### Request
Starting at the line containing "Write the bpy", copy each line exactly, ending with the line containing "col = scene.collection". Leave out everything else.

:: The input

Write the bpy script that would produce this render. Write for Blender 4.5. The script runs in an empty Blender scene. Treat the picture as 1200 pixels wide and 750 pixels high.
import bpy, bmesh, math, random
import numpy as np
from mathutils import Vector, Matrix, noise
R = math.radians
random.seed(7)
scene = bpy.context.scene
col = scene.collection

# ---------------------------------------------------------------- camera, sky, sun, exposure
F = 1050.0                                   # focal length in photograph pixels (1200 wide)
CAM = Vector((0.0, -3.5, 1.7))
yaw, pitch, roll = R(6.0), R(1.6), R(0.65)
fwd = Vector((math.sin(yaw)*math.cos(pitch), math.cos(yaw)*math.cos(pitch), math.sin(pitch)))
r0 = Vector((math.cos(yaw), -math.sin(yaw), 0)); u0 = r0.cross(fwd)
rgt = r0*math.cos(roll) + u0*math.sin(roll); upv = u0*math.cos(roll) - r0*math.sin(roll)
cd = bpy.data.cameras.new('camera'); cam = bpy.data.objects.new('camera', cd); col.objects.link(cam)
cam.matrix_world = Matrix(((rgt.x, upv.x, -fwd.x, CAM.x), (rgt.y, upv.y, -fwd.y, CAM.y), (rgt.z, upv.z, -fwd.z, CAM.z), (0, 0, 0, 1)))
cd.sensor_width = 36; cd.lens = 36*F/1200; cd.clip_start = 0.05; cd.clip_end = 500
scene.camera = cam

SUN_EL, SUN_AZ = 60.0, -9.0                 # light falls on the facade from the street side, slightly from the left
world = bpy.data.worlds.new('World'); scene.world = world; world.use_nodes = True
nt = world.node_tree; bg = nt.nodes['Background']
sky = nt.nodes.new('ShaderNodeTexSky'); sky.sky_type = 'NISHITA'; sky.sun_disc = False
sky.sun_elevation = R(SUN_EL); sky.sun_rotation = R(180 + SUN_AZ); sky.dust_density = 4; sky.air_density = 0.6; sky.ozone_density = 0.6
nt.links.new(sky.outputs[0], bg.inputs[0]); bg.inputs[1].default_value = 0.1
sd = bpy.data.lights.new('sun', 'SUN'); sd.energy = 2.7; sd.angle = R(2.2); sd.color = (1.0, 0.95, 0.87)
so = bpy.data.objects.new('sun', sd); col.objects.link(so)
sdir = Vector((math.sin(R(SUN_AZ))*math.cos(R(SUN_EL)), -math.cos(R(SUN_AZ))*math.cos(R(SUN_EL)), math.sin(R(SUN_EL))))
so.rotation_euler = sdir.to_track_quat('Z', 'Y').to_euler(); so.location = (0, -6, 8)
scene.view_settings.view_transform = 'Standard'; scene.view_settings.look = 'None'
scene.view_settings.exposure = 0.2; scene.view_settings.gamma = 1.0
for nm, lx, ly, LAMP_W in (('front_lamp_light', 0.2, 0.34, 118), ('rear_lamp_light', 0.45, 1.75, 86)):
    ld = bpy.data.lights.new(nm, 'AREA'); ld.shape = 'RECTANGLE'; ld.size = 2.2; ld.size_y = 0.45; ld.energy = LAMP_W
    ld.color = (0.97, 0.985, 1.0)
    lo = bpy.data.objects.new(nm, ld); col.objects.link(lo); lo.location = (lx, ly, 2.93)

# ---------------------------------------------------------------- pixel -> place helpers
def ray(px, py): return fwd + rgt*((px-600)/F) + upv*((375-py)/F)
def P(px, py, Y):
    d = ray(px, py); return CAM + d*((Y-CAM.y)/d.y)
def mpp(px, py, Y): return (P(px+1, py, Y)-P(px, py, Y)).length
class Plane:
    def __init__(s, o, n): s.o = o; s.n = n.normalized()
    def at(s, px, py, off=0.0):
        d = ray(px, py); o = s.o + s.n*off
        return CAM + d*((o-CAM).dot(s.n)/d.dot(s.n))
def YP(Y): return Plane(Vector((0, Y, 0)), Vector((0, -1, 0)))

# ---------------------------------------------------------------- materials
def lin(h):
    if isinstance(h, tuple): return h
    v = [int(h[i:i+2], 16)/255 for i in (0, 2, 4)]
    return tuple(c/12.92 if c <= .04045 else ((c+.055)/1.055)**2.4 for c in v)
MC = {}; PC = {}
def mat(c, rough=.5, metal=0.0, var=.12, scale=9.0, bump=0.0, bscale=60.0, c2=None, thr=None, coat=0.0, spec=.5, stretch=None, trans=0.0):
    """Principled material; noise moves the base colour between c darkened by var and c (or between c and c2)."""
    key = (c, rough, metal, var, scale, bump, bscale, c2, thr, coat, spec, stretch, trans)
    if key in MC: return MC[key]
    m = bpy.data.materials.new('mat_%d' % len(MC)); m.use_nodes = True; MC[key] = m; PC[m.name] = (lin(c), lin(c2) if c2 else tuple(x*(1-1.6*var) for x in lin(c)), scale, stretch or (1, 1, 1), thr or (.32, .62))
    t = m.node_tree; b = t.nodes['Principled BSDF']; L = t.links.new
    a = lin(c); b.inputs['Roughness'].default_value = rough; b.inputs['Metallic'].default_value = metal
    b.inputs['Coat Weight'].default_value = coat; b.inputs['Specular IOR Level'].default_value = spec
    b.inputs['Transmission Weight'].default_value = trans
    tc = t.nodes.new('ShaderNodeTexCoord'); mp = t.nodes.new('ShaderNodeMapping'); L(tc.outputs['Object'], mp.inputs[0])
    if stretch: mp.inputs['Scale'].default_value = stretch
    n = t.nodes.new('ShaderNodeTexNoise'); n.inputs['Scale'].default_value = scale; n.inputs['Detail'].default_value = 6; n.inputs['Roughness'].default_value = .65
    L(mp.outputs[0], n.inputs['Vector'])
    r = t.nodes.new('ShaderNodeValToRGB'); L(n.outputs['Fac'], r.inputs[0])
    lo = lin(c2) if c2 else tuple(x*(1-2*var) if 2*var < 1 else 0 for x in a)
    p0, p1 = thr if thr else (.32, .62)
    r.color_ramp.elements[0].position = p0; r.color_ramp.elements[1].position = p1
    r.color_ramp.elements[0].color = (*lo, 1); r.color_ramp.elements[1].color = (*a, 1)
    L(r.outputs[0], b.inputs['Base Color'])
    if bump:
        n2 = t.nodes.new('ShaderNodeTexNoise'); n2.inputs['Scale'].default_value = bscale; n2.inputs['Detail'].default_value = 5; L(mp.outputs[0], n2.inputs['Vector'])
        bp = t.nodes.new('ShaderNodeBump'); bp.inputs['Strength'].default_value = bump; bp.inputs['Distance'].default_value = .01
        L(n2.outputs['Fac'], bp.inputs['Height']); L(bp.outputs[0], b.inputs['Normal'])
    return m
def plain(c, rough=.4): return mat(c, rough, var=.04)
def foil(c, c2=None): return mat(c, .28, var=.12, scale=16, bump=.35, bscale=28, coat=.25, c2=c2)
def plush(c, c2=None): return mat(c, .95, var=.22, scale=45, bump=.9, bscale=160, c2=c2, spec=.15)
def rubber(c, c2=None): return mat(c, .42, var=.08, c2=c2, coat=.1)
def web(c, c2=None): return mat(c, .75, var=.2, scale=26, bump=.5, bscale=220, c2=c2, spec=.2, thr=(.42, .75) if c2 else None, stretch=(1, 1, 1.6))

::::
:: The input

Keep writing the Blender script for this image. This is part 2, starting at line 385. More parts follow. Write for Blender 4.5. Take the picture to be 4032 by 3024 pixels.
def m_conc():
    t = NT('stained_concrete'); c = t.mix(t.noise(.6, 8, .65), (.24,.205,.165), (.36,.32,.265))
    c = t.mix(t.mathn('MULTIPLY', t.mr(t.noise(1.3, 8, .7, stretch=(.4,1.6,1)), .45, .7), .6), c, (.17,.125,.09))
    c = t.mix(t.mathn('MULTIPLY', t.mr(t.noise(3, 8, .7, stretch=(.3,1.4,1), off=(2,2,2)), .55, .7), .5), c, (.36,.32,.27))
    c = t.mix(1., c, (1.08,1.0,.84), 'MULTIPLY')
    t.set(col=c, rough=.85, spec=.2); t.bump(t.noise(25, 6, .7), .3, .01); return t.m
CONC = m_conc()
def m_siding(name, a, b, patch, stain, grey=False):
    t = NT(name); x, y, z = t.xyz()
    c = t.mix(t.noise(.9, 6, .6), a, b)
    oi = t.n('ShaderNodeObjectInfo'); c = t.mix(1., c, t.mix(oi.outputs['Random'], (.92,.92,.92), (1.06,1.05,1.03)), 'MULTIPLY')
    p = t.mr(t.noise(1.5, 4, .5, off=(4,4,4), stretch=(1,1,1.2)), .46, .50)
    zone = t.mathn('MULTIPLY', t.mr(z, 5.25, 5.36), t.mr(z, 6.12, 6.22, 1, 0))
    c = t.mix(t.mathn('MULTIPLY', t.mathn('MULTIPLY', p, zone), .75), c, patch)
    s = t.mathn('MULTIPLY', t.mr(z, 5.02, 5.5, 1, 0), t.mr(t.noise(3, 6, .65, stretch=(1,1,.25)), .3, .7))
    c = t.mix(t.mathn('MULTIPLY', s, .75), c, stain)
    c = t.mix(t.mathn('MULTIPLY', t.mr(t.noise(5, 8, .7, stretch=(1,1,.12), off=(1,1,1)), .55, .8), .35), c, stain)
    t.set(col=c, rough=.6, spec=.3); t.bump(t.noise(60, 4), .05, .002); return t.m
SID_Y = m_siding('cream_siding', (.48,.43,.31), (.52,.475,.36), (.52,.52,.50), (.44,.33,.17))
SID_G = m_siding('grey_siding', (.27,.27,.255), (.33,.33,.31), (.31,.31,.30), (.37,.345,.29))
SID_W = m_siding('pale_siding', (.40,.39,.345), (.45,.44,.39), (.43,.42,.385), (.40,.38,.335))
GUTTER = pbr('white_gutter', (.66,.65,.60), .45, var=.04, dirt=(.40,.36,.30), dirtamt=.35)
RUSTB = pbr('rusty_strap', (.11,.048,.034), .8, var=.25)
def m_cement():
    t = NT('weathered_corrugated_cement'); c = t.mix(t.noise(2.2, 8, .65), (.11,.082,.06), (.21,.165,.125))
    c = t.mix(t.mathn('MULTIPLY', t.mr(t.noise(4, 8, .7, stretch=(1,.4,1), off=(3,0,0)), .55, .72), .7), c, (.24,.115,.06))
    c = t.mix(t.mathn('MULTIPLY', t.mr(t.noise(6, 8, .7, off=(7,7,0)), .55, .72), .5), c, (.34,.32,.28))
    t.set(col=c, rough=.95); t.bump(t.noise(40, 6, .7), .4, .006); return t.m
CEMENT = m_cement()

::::
:: The input

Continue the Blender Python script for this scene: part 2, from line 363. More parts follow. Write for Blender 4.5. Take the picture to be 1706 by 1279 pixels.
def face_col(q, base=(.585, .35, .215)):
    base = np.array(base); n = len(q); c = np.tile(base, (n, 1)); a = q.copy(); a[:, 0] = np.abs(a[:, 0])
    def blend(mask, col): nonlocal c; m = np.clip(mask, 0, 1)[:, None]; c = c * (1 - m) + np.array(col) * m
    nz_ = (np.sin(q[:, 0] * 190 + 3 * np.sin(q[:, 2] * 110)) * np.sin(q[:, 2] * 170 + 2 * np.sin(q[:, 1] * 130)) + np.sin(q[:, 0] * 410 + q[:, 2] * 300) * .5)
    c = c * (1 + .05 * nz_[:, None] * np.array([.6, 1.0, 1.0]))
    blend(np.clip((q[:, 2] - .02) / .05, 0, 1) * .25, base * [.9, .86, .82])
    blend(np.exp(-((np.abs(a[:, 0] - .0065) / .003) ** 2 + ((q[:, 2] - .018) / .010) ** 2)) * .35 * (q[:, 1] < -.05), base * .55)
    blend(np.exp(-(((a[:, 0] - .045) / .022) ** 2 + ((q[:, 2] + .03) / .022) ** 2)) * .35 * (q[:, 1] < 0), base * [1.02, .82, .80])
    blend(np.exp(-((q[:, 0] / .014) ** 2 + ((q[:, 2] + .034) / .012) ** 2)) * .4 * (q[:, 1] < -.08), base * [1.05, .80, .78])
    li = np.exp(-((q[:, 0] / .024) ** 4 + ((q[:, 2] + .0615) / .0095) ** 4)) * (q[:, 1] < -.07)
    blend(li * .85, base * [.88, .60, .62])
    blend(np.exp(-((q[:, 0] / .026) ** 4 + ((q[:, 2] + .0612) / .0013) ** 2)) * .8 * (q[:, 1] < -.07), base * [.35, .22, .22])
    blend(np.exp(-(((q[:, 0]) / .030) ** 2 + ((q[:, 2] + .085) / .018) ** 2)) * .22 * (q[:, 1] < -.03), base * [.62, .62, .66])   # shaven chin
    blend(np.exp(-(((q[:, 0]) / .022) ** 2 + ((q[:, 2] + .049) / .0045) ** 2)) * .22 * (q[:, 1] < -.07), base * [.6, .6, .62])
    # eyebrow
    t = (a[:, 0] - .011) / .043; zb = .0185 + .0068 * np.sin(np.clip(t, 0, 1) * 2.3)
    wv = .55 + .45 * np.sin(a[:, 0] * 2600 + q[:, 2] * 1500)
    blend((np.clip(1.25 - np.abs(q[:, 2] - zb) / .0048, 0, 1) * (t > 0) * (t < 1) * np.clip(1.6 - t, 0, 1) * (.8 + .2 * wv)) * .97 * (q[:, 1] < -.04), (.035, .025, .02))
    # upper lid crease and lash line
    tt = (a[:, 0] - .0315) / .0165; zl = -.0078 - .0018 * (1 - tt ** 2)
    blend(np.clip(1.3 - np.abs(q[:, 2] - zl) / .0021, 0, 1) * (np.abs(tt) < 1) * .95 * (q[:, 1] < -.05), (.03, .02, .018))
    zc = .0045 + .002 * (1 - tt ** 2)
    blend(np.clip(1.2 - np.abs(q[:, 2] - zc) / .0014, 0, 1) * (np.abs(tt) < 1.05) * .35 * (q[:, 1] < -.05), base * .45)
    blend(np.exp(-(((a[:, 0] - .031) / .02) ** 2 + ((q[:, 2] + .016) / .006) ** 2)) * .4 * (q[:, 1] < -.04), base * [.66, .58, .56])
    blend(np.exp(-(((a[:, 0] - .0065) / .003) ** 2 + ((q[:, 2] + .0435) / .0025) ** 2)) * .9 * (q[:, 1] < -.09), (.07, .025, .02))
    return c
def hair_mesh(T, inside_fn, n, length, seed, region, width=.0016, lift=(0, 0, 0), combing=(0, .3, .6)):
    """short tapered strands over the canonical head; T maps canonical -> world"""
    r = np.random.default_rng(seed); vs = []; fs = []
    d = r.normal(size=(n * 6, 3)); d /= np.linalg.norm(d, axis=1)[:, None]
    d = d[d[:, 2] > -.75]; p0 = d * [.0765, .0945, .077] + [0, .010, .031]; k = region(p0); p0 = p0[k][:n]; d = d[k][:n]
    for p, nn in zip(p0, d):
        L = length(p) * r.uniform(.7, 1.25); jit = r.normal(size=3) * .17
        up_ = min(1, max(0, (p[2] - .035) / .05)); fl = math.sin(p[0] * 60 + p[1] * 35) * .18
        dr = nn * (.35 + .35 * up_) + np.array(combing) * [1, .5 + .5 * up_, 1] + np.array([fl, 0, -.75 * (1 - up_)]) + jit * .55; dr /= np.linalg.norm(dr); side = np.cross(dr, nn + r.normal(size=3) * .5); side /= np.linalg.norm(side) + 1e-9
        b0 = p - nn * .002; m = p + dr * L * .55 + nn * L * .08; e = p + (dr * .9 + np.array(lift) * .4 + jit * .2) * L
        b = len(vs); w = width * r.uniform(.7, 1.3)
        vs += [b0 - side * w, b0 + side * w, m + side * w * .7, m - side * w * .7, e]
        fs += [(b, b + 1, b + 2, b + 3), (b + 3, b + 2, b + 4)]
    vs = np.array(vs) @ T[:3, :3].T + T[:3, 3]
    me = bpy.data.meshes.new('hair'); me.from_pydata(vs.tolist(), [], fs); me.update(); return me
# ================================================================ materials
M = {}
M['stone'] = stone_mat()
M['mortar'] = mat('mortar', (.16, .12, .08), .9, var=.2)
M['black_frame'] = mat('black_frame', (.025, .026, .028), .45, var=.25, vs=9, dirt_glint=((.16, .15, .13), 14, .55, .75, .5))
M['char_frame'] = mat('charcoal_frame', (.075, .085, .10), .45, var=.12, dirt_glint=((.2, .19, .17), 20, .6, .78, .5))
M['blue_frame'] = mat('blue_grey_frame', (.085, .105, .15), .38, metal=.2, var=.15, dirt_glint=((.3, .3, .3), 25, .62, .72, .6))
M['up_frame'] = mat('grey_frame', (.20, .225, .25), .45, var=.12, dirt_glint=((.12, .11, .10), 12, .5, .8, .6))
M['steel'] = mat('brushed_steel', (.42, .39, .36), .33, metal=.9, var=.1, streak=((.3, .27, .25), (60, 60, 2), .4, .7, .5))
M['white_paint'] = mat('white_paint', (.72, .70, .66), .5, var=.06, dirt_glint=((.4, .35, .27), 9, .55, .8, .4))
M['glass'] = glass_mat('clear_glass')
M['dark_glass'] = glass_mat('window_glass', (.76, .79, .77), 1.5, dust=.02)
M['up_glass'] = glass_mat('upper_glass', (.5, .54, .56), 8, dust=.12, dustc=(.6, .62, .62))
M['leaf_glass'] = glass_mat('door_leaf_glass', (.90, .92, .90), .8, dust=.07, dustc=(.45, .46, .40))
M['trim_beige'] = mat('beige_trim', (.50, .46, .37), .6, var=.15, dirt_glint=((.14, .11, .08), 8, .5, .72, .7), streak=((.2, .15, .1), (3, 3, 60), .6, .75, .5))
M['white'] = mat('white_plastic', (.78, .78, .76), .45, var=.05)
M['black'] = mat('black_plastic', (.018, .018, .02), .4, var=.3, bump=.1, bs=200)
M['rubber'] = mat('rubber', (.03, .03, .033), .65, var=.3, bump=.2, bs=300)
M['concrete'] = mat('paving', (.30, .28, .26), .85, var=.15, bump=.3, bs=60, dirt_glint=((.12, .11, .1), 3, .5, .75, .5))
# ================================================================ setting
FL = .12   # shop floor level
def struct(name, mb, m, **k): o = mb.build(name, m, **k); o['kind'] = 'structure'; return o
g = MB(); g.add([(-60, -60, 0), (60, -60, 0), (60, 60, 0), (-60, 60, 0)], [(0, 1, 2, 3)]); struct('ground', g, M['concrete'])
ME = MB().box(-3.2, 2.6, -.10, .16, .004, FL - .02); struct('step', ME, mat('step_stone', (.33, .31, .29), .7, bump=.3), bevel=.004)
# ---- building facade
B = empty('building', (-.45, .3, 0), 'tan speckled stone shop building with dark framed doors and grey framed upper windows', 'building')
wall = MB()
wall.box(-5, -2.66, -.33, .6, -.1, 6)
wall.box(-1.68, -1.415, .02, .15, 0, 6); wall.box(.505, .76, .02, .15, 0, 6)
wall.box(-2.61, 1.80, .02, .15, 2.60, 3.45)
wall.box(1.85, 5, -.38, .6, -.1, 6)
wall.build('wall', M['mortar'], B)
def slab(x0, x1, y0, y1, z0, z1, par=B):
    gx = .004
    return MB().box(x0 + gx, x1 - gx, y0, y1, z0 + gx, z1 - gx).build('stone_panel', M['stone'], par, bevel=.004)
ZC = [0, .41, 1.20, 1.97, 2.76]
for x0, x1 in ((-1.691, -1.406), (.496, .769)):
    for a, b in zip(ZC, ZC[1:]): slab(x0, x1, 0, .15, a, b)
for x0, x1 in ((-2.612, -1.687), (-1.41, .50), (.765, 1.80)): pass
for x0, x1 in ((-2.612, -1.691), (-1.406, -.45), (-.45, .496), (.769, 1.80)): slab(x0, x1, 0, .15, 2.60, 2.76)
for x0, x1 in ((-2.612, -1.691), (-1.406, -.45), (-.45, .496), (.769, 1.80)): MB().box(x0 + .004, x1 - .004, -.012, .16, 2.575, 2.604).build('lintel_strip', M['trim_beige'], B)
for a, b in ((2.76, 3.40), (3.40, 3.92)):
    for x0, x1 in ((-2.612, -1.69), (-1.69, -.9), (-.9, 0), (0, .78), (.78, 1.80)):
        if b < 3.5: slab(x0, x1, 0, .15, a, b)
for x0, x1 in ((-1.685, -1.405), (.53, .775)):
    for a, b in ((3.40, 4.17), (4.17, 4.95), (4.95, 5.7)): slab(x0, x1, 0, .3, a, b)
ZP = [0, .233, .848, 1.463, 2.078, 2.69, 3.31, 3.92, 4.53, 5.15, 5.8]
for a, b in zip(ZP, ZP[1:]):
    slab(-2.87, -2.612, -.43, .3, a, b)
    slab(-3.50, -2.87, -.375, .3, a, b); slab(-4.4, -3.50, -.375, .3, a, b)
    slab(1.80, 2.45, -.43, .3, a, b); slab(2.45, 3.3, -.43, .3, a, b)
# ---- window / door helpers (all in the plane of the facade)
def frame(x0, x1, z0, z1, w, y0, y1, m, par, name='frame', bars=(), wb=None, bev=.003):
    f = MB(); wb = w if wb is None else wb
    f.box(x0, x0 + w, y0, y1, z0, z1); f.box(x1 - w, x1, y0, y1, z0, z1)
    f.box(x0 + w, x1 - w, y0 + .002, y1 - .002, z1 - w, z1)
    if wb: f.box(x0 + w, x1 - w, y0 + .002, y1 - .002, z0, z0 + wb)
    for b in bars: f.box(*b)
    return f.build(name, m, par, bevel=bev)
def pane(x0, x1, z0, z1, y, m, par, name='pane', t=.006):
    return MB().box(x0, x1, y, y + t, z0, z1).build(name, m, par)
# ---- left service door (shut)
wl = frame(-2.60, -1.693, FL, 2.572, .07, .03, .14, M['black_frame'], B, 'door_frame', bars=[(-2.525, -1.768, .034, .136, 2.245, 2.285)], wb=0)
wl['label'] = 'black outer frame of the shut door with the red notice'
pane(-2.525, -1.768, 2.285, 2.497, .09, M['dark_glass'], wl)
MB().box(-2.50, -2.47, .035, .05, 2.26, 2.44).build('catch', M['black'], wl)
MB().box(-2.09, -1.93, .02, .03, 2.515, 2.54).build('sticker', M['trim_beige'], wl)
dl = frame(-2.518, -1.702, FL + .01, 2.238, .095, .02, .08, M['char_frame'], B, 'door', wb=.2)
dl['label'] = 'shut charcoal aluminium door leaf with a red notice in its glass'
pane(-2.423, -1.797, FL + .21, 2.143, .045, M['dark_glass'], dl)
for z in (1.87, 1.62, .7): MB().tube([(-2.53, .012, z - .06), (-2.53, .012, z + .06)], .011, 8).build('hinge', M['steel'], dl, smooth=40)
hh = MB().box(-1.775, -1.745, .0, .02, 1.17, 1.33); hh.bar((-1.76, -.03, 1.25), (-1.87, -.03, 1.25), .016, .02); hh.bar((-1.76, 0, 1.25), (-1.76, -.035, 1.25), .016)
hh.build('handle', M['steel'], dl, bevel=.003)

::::

### Exercise answer
Write the bpy script that would produce this render. Write for Blender 4.5. The script runs in an empty Blender scene. Treat the picture as 1200 pixels wide and 750 pixels high.
import bpy, bmesh, math, random
import numpy as np
from mathutils import Vector, Matrix, noise
R = math.radians
random.seed(7)
scene = bpy.context.scene
col = scene.collection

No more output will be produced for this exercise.